THE BASICS OF WITCHCRAFT

Witchcraft is a very old system of religious practice which can be traced archeologically to around 7000BC, the paleolithic time sometimes called the "Old" Stone Age. Not to say that the practitioners then were working in the same way as we do now but the rudiments of the system were certainly in place. Witchcraft then was a goddess worshipping religion, Witches seemed to see the world and its inhabitants (plants, stones, animals AND people) as offspring of a feminine goddess whose seed was carried by all. That is still in fact the basis of Witchcraft today, the principle of what we call "immanent" divinity, i.e. that there is a part of god (or goddess) in us all as opposed to a transcendent divinity (like say christianity) which says that God is separate from the world and that we are his creations which has always seemed to me like the difference between a sculptor who sculpts a statue albeit with love and care but who also has a child, the love for the statue is great but different than the love for the child - Christians see themselves as the statues of God, Witches as the children.

The other important aspect of Witchcraft is that it sees divinity as different aspects, the goddess has three forms and this way of thinking began around 5000-3000BC with the "New" Stone Age (Neolithic era). Here three aspects are commonly seen as "virgin", "mother" and "crone", which was linked to the fertility cycles of the earth by neolithic man as he began to discover agriculture - the frutfulness of spring (virgin), the harvest of autumn and the birth of the earth's offspring (mother) and the death and barrenness of winter (the crone).
Further to that the feminine goddess is seen as having a male counterpart called the God (who began to appear around 3000 - 1500BC as a dual aspected character, the lord of light and dark). As Witchcraft developped the relationship between the goddess and the god developped and this harmonising and balancing of male and female principles is central to Witchcraftn philosophy. Many think that Witchcraft is solely goddess worship but it is truly the balancing of the male dominated religions (Jewish & Christian god is male) over the centuries that make Witchcraft appear to have a feminine slant, evening up the equations as it were!

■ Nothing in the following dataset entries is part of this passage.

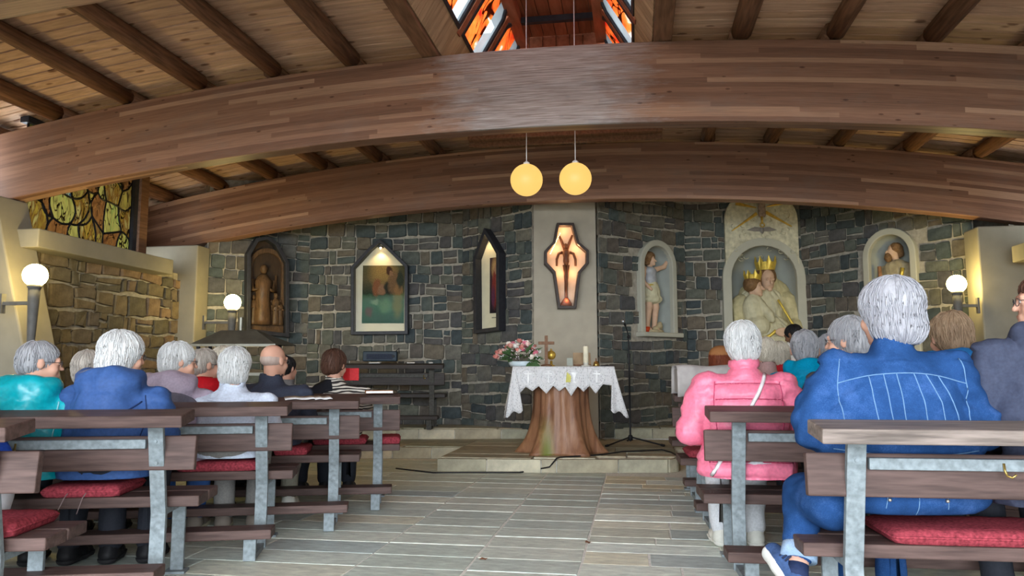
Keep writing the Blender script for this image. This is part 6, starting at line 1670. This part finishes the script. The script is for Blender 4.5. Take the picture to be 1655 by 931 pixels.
# denim
loc, rz = sit('R1', 1455, .15, .02)
D_J = denim('denim_jacket', (.020, .066, .20))
p = person('person with a silver grey bob in a blue denim jacket and jeans at front right', loc, rz, H=Hof(loc, 446), sw=.205, hw=.30, lean=.03, hyaw=math.radians(24), hpitch=-.05, head=(.018, .01), hs=1.14, hair='bob', hmat=H_SILV, jmat=D_J, jstyle='denim', jstep=.0095, jfat=.03, hem=.19, collar='shirt', arms='wide', tmat=denim('dark_jeans', (.016, .054, .165)), shoe=None, legx=-.02, fine=.9)
z_ = p['shz']; M_ST = fabric('pale_stitching', (.14, .26, .44), .8)
for pts in ([(-.235, z_ - .085), (-.12, z_ - .055), (.0, z_ - .045), (.12, z_ - .055), (.235, z_ - .085)], [(-.22, z_ + .01), (-.235, z_ - .12), (-.215, z_ - .28)], [(.22, z_ + .01), (.235, z_ - .12), (.215, z_ - .28)],
            [(-.125, z_ - .056), (-.118, z_ - .17), (-.095, z_ - .30)], [(-.075, z_ - .05), (-.065, z_ - .17), (-.05, z_ - .30)], [(-.03, z_ - .048), (-.018, z_ - .17), (-.012, z_ - .30)], [(.03, z_ - .048), (.055, z_ - .17), (.06, z_ - .30)], [(.075, z_ - .05), (.12, z_ - .17), (.125, z_ - .30)], [(.125, z_ - .056), (.17, z_ - .17), (.18, z_ - .28)],
            [(-.26, .235), (-.1, .222), (.1, .222), (.26, .235)]):
    surf_tube(p, curve(pts, 30), .0022, 'seam_stitching', M_ST, .001, n=5)
TP = {'jac': p['tro']}
for pts in ([(0, .005), (.002, .08), (0, .16)], [(-.25, .13), (-.12, .115), (0, .085), (.12, .115), (.25, .13)], [(-.11, .03), (-.10, .10)], [(.11, .03), (.10, .10)], [(-.10, .088), (-.20, .098)], [(.10, .088), (.20, .098)], [(-.235, .02), (-.255, .09), (-.26, .15)]):
    surf_tube(TP, curve(pts, 16), .0016, 'jeans_seam', M_ST, .001, n=5)
M_STUD = plain('jeans_stud', (.55, .5, .42), .3, metal=.8)
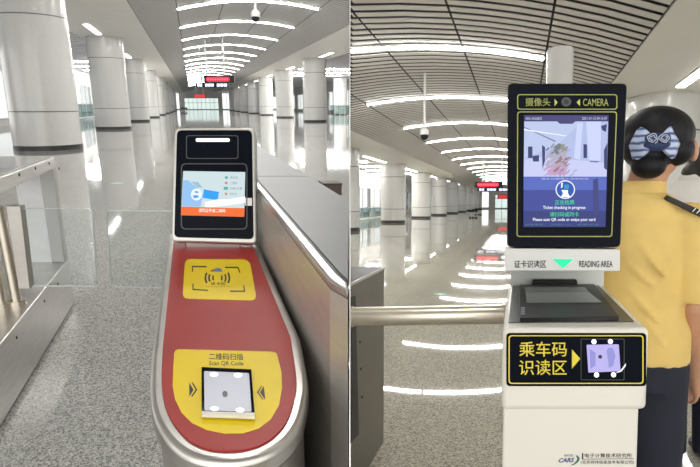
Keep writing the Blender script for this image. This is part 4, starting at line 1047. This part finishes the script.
for s in (-1, 1):
    rc = Vector((-0.027+s*0.0175, by-0.022, 0.010))
    ro = part('rosette', MB().ellipsoid(Q(*rc), (0.0195, 0.008, 0.0185), Hz), M_net, hair, smooth=True)
    rs = MB()
    pts = [Q(rc.x+(0.0165-0.0115*i/44+0.0022*math.sin(i*1.1))*math.cos(i*PI/11+s), rc.y-0.006-0.003*i/44, rc.z+(0.0165-0.0115*i/44+0.002*math.sin(i*0.9+1))*math.sin(i*PI/11+s)) for i in range(45)]
    rs.tube(pts, 0.0014, 6)
    part('rosette_thread', rs, M_ros, hair, smooth=True)
# epaulette on the shoulder towards the frame edge
e0, e1 = ony('R', 665.5, 198.5, 1.705), ony('R', 704, 216.5, 1.612)
d = (e1-e0).normalized()
if True:
    wv = Vector((0.1, 0.55, 0.8)); wv = (wv-d*wv.dot(d)).normalized()*0.0095
    up_ = wv.cross(d).normalized(); up_ = up_ if up_.y < 0 else -up_
    lift = 0.004
    ep = part('epaulette', MB().slab([e0-wv*0.7+up_*lift, e0+wv*0.7+up_*lift, e1+wv+up_*lift, e1-wv+up_*lift], up_, 0.008), M_bplast, shirt)
    for fr in (0.75, 0.85):
        q0 = e0+(e1-e0)*fr+up_*(lift+0.008)
        part('epaulette_bar', MB().slab([q0-wv*0.8, q0+wv*0.8, q0+wv*0.8+d*0.0025, q0-wv*0.8+d*0.0025], up_, 0.001), M_silver, ep)

# second person behind
arms2 = ([(1.65, 2.78, 1.40), (1.61, 2.82, 1.10), (1.64, 2.92, 0.86), (1.65, 2.96, 0.78)], [(2.01, 2.70, 1.40), (2.05, 2.70, 1.10), (2.05, 2.80, 0.86), (2.05, 2.84, 0.78)])
t2, P2, Q2, Hz2, sh2 = person('person', (1.83, 2.74, 0), math.radians(10), math.radians(10), (1.90, 2.78, 1.575), 'dark-haired person in white shirt at the frame edge behind the yellow shirt', M_white, M_navy, False, arms2, zs=1.055)
hb = MB(); hb.ellipsoid(Q2(0, -0.012, 0.022), (0.102, 0.112, 0.108), Hz2, 28, 18); hb.ellipsoid(Q2(0, -0.04, -0.035), (0.098, 0.08, 0.085), Hz2); hb.ellipsoid(Q2(-0.075, -0.015, -0.02), (0.055, 0.06, 0.055), Hz2)
part('hair', blob(hb, 0.006, 5), mat('brown_black_hair', (0.02, 0.016, 0.013), 0.5, var=0.4, vscale=30, bump=0.2), t2, smooth=True)
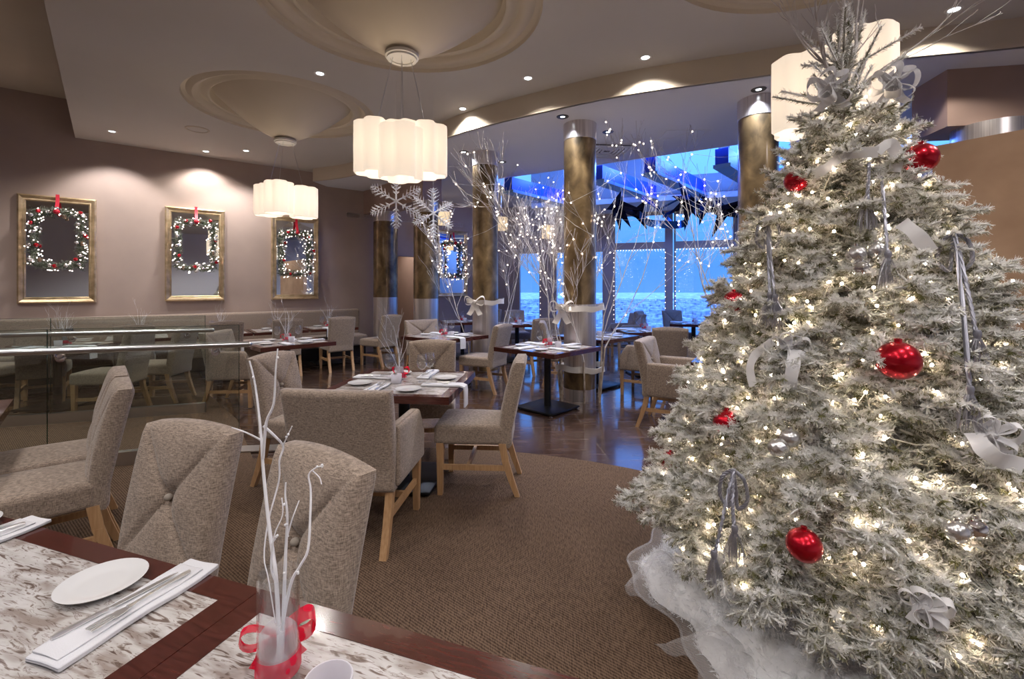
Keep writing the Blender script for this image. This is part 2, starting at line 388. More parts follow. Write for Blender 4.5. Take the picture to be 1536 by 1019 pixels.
# ------------------------------------------------------------------ the room
ZM, ZW, ZB = 3.88, 3.62, 3.10        # main ceiling, lower ceiling by the windows, bulkhead underside
WD = Vector((.944, -.329, 0)).normalized(); WN = Vector((.329, .944, 0)).normalized(); WP = Vector((2.53, 11.5, 0))
def WS(s, off=0, z=0): return WP + WD * s - WN * off + Vector((0, 0, z))      # along the window wall, off = metres into the room
def ws_px(x):                                                                 # where the sight line through column x meets it
    r = Vector(((x - CX) / F, 1, 0)); k = WP.dot(WN) / r.dot(WN); return (r * k - WP).dot(WD)
RZW = math.atan2(WD.y, WD.x)

fl = MB(); fl.poly([(-14, -9), (22, -9), (22, 16), (-14, 16)], -.1, 0); structure(fl.build('floor', 'tiles', smooth=0))
arc = []
cc, cr = (-.85, .55), 3.65
for i in range(41):
    q = math.radians(-75 + (112 + 75) * i / 40); arc.append((cc[0] + cr * math.cos(q), cc[1] + cr * math.sin(q)))
arc += [(-3.05, 5.1), (-4.3, 6.45), (-5.2, 5.75), (-9.4, 2.4), (-9.4, -4.4), (-1, -4.4)]
cp = MB(); cp.poly(arc, 0, .008); structure(cp.build('floor_carpet', 'carpet', smooth=0))

def wall_box(mb, u0, u1, z0, z1, v=VW, t=.18):
    c = UV((u0 + u1) / 2, v + t / 2, (z0 + z1) / 2); mb.box(c, (u1 - u0, t, z1 - z0), RZ_ROOM)
D0, D1 = 4.42, 5.36
m = MB(); wall_box(m, -6, D0, 0, 4.7); wall_box(m, D0, D1, 2.2, 4.7); wall_box(m, D1, 7.6, 0, 4.7); structure(m.build('wall_left', 'plaster_warm', smooth=0))
m = MB(); wall_box(m, 3.2, 6.4, 0, 3.0, v=VW + 2.2); structure(m.build('wall_hallway', 'plaster_brown', smooth=0))
m = MB(); m.box(UV(D0 - .12, VW + 1.2, 1.5), (.12, 2.0, 3), RZ_ROOM); m.box(UV(D1 + .25, VW + 1.2, 1.5), (.12, 2.0, 3), RZ_ROOM); structure(m.build('wall_hallway_side', 'plaster_brown', smooth=0))
m = MB(); m.box(UV((D0 + D1) / 2, VW + 1.2, 3.06), (3, 2.4, .1), RZ_ROOM); structure(m.build('ceiling_hallway', 'plaster_pale', smooth=0))
m = MB(); m.box(UV(-6.1, 2.5, 2.35), (.2, 15.8, 4.7), RZ_ROOM); structure(m.build('wall_far_left', 'plaster_warm', smooth=0))
m = MB(); m.box(UV(4, -5.3, 2.35), (20.2, .2, 4.7), RZ_ROOM); structure(m.build('wall_back', 'plaster_pale', smooth=0))
m = MB(); m.box(UV(14.1, -2, 2.35), (.2, 8, 4.7), RZ_ROOM); structure(m.build('wall_side', 'plaster_pale', smooth=0))

# main ceiling: a dropped slab with three round recesses
E0, E1 = Vector((-3.92, 3.85)), Vector((-7.08, 7.46)); ed = (E1 - E0).normalized()
ea = E0 - ed * 9.5; eb = E1 + ed * .35
fas = [(-4.05, 9.35), (-3.2, 8.95), (-2.3, 8.1), (-1.55, 7.3), (-.95, 6.62), (-.30, 6.08), (.4, 5.62), (1.2, 5.16), (2.28, 4.75), (3.5, 4.34), (4.6, 4.08), (6, 3.6), (9, 3.2), (12, 2.9), (17, 2.5)]
def smooth_curve(pts, n=4):
    out = []
    for i in range(len(pts) - 1):
        p0, p1, p2, p3 = (Vector(pts[max(0, i - 1)]), Vector(pts[i]), Vector(pts[i + 1]), Vector(pts[min(len(pts) - 1, i + 2)]))
        for k in range(n):
            t = k / n; out.append(tuple(.5 * ((2 * p1) + (p2 - p0) * t + (2 * p0 - 5 * p1 + 4 * p2 - p3) * t * t + (3 * p1 - p0 - 3 * p2 + p3) * t ** 3)))
    return out + [tuple(pts[-1])]
fas = smooth_curve(fas)
wl_end = UV(3.05, VW + .05); cor0 = UV(-6, VW)
DOMES = [(-.945, 3.95, 1.21), (-3.09, 6.27, 1.17), (2.1, 2.85, 1.20)]
def circ(x, y, r, n=64): return [(x + r * math.cos(-2 * PI * i / n), y + r * math.sin(-2 * PI * i / n)) for i in range(n)]
outer = [tuple(ea), tuple(eb)] + [(UV(3.0, VW + .02).x, UV(3.0, VW + .02).y)] + fas + [(17, -9), (4, -9)]
m = MB(); m.poly(outer, ZM, ZM + .62, [circ(*d) for d in DOMES]); structure(m.build('ceiling', 'ceiling_paint', smooth=0))
for i, (x, y, r) in enumerate(DOMES):
    k = r / 1.21
    prof = [(1.21, 0), (1.20, .035), (1.15, .05), (1.12, .03), (1.085, .012), (1.04, .03), (1.02, .07), (.985, .075), (.95, .045), (.915, .03), (.895, .04), (.885, .12), (.87, .13)]
    prof = [(a * k, b) for a, b in prof] + [(.87 * k * math.cos(t), .13 - .55 * (1 - (math.cos(t)) ** 1.5) ) for t in [PI / 2 * j / 18 for j in range(1, 18)]] + [(.001, -.42)]
    m = MB(); m.lathe(prof, 72); structure(m.build('trim_%d' % (i + 1), 'ceiling_warm', loc=(x, y, ZM), smooth=50))
m = MB(); m.poly([tuple(ea + Vector((.5, 0))), tuple(eb + Vector((.5, 0))), (cor0.x, cor0.y + .5), (UV(-6.2, -5.4).x, UV(-6.2, -5.4).y), (-6, -10), (4, -10)], ZM + .60, ZM + .8)
structure(m.build('ceiling_high', 'ceiling_warm', smooth=0))
# fascia with the warm paint, standing in front of the lower ceiling
m = MB()
for i in range(len(fas) - 1):
    a, b = Vector(fas[i]), Vector(fas[i + 1]); t = (b - a).normalized(); n_ = Vector((-t.y, t.x)) * .04
    vs = [(a.x, a.y, ZW), (b.x, b.y, ZW), (b.x, b.y, ZM + .3), (a.x, a.y, ZM + .3)] + [(p.x, p.y, z) for p, z in ((a + n_, ZW), (b + n_, ZW), (b + n_, ZM + .3), (a + n_, ZM + .3))]
    m.add(vs, [(0, 1, 2, 3), (5, 4, 7, 6), (0, 4, 5, 1), (3, 2, 6, 7)])
structure(m.build('trim_fascia', 'ceiling_warm', smooth=60))
# lower ceiling up to the edge of the skylight well
we = Vector((1.44, 8.07)); wd2 = Vector((.857, -.515)).normalized()
wa = we - wd2 * 2.2; wb = we + wd2 * 3.6
lc = [(p[0], p[1] + .02) for p in fas]
c_l = UV(6.95, VW); e_l = WS(-3.3); e_r = WS(8.5)
cw = Vector((WS(-1.85).x, WS(-1.85).y))
m = MB(); m.poly(lc + [(17, 4.0), tuple(wb + Vector((4.2, -1.2))), tuple(wb), tuple(wa), tuple(cw), (e_l.x, e_l.y + .3), (UV(3.0, VW + .03).x, UV(3.0, VW + .03).y)], ZW, ZW + .3)
structure(m.build('ceiling_lower', 'plaster_pale', smooth=0))
# skylight well: soffit along the windows, clerestory wall, roof, blue beams
def wbox(mb, s0, s1, off, z0, z1, t): mb.box(WS((s0 + s1) / 2, off, (z0 + z1) / 2), (s1 - s0, t, z1 - z0), RZW)
m = MB(); wbox(m, -1.7, 8.6, .72, 3.30, 3.42, 1.44); structure(m.build('ceiling_soffit', 'plaster_pale', smooth=0))
CLO = 1.40
m = MB(); wbox(m, -1.7, 8.6, CLO, 3.42, 3.80, .12); wbox(m, -1.7, 8.6, CLO, 4.62, 5.3, .12)
def ws_off(x, off):
    r = Vector(((x - CX) / F, 1, 0)); P = WP - WN * off; k = P.dot(WN) / r.dot(WN); return (r * k - P).dot(WD)
q0, q1, q2 = ws_off(985, CLO), ws_off(1078, CLO), ws_off(1094, CLO)
cpos = [-1.7, q0, q1, q2, q2 + 1.1, q2 + 1.26, q2 + 2.36, q2 + 2.52, q2 + 3.62, q2 + 3.78, 8.4, 8.6]
for i in range(0, len(cpos), 2): wbox(m, cpos[i], cpos[i + 1], CLO, 3.80, 4.62, .12)
structure(m.build('wall_clerestory', 'grey_panel', smooth=0))
m = MB(); m.poly([tuple(wa + Vector((-.3, -.3))), tuple(wb + Vector((.3, -.5))), (WS(8.6, CLO).x, WS(8.6, CLO).y), (WS(-1.9, CLO).x, WS(-1.9, CLO).y)], 5.25, 5.4); structure(m.build('ceiling_well', 'grey_panel', smooth=0))
m = MB()
a, b = wa, wb
n_ = Vector((-wd2.y, wd2.x)) * .05
m.add([(a.x, a.y, ZW + .28), (b.x, b.y, ZW + .28), (b.x, b.y, 5.3), (a.x, a.y, 5.3), (a.x + n_.x, a.y + n_.y, ZW), (b.x + n_.x, b.y + n_.y, ZW), (b.x + n_.x, b.y + n_.y, 5.3), (a.x + n_.x, a.y + n_.y, 5.3)], [(3, 2, 1, 0), (4, 5, 6, 7), (0, 1, 5, 4), (0, 4, 7, 3), (1, 2, 6, 5)])
structure(m.build('wall_well', 'plaster_pale', smooth=0))
bd = Vector((.66, .751, 0)).normalized(); rzb = math.atan2(bd.y, bd.x)
for k, (st, ln, zt) in enumerate((((-.15, 9.02), 2.2, 3.60), ((1.44, 8.22), 2.6, 3.62), ((2.23, 7.76), 3.0, 3.64), ((3.2, 7.25), 3.2, 3.64))):
    r_ = structure(bpy.data.objects.new('trim_beam_%d' % (k + 1), None)); COL.objects.link(r_); r_.location = (st[0], st[1], 0); r_.rotation_euler = (0, 0, rzb)
    m = MB(); m.box((ln / 2, -.1, zt - .12), (ln, .2, .24)); m.build('beam_side', 'beam_blue', r_, smooth=0)
    l_ = bpy.data.lights.new('added_blue_light', 'POINT'); l_.energy = 60; l_.color = (.10, .26, 1); l_.shadow_soft_size = .15; lo = bpy.data.objects.new('added_blue_light', l_); COL.objects.link(lo); lo.parent = r_; lo.location = (ln * .45, -.62, zt + .25)  # unseen blue light added in the well to tint beams and room
    m = MB(); m.box((ln / 2, -.1, zt - .27), (ln, .26, .055)); m.build('beam_lit_underside', 'blue_lit_underside', r_, smooth=0)  # paler blue stands for light falling on the beam's underside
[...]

All that said Witchcraft is viewed as polytheistic or Pagan, i.e. it sees many god-forms as opposed to just one but ultimately Witchcraft thinks that divinity has a single origin and that the goddess and her three aspects and the god and his two are ultimately all emanations of one divine force.

As the new Chritianity ripped through Europe in the early centuries AD, Witchcraft, contrary to popular belief, existed happily alongside the new religion, Witchcraft was always the religion of the people wheras Christianity was the religion of the more educated (and, note, wealthy!) and it was these people, the Romano Christian (Catholic) church and the landowners and rulers who saw that religion could be used to wield power over the mass populace who came to realise, by the latter part of the first millenium, that the old and pagan religions were a threat to their authority. Thus began the sytematic suppression of paganism, it was here that the associations were first made between the Witchcraftn god and Satan or lucifer the fallen angel of Jewish mysticism. It was conveniently forgotten that people had worshipped and acknowledged the god long before satan was first written about in the bible!

Witchcraft went underground and there it stayed for most of the second millenium, it hid from the brutality of the inquisition and the witch hunts of medieval England and retains today the legacy of mistrust with which it holds oragised and authoritarian religions who, it has to be said, very much retain their mistrust of Witchcraft.

By victorian times however people were losing their fear of the unknown and the occult (a word which, by the way, only means "hidden") and pseudo-christian societies like the Freemasons were springing up and beginning to take an interest in the supernatural. Witchcraft holds that there is no supernatural, that everything is part of nature and that just because humans can't explain some phenomena it doesn't mean that it is beyond nature.

Modern Witchcraft, although it undoubtedly benefitted from the victorian occult era remained to all intents and purposes in hiding until maybe the 1900's when a number of covens were discovered in the East of England being run by a man called George Pickingill and several covens today trace their roots back to these which are the first recorded practitioners of modern Witchcraft and definitely the first to be systematic about recording their beliefs and ceremonies. In England it was 1954 before the out dated and ridiculous witchcraft laws were repealed and here began properly the revival of modern Witchcraft led by a man called Gerald Gardner who published a book titled "Witchcraft Today" which was a landmark publication in Witchcraftn history. Witchcraft has ostensibly evolved from him and his publications and nearly every coven operating in the world now works pretty closely to Gardner's formalisation of Witchcraft which is why he is often known as "The Father Of Modern Witchcraft".

Witchcraft, although a religious system has another great difference from Christianity and other mass religions in that its practice has a greater emphasis of the use of natural forces to acomplish willed tasks (what the less informed would call "casting spells") and although all religions practice some form of magic (see my other articles) Witchcraft places quite a high emphasis on it.